CherryPy is a minimalist web application server written in Python. Hundreds of people have relied on it for more than fourteen years now. Recently, I’ve gained interest in the native asynchronous support Python has gained through the implementation of PEP-3156 and PEP-0492. Basically, Python now supports coroutines natively and in a friendly API interface. In addition, thanks to the built-in asyncio module, you can naturally develop concurrent applications.
CherryPy has always used a multi-threaded engine to support concurrent web applications. This may sound surprising, but this is working very well still in 2016. Yet, I love a puzzle and I was interested in making CherryPy run as a set of coroutines rather than a bunch of threads. So a couple of days ago, I set myself on the task to make it happen.

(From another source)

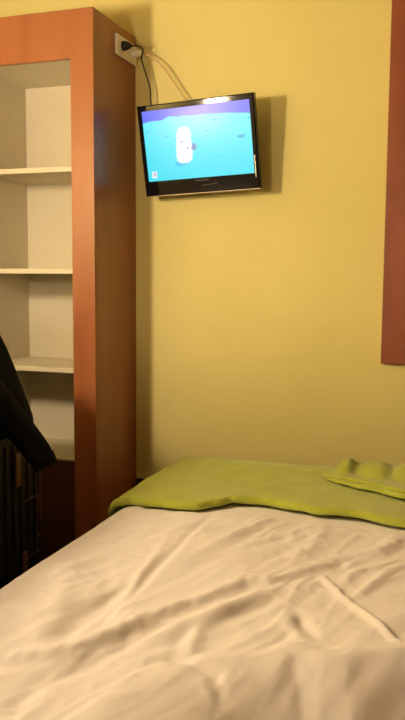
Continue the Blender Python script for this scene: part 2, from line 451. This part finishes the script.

And so here it is, CherryPy on asyncio!
This a branch on my fork, not an official part of the CherryPy project yet.
Now, you can run code like this:
import cherrypy import cherrypy.async class Root: @cherrypy.expose async def index(self): return "hello" @cherrypy.expose async def echo(self, msg): return msg if __name__ == '__main__': cherrypy.quickstart(Root())
The only differences are:
- importing cherrypy.async
- turning page-handlers into coroutines
That is all.
The idea is that the cherrypy.async patches all the internals of CherryPy for you and turn it into an async-aware server.
Note that the code currently runs only on Python 3.5+ as we use the async/await keywords.
Has it been easy?
Turning a project that was not designed for coroutines is not that complicated thanks to the simple interface provided by async/await. However, anytime an I/O operation is performed, it is necessary to transform a call like:
data = fp.readline()
to
data= await fp.readline()
This mundane line is sometimes is part of a function call, in that case, you have to overwrite and copy/paste the whole function to change that one line. Mind you, this can’t be avoided because you must also re-declare the function as a coroutine anyway by prefixing it with async.
As usual, the difficulty lies in the entanglement of your code. The more you made simple to comprehend, the simpler and faster it will be to change with confidence.
What was changed?
Mostly the HTTP server, the machinery of CherryPy: the internal engine/bus, the dispatcher, the request handling.
If we can find a way to re-organise the existing code, actually few lines would eventually be changed.
Note, I made the decision not to make this server WSGI aware because I find that rather counter-intuitive with an async-based server somehow.
Is it production ready?
Not at all. It hasn’t been really tested (this will require to re-write many tests so that they play along with coroutines).
It is also, for some unknown reason yet, much slower than the multithreaded version. Profiling will need to be performed.
Still, if you are feeling like testing it:
$ hg clone https://Lawouach@bitbucket.org/Lawouach/cherrypy $ cd cherrypy $ hg update async
I don’t know if this code will go further than this but, maybe this will interest the community enough so that it moves forward. This would make CherryPy more suitable for HTTP2 and websockets.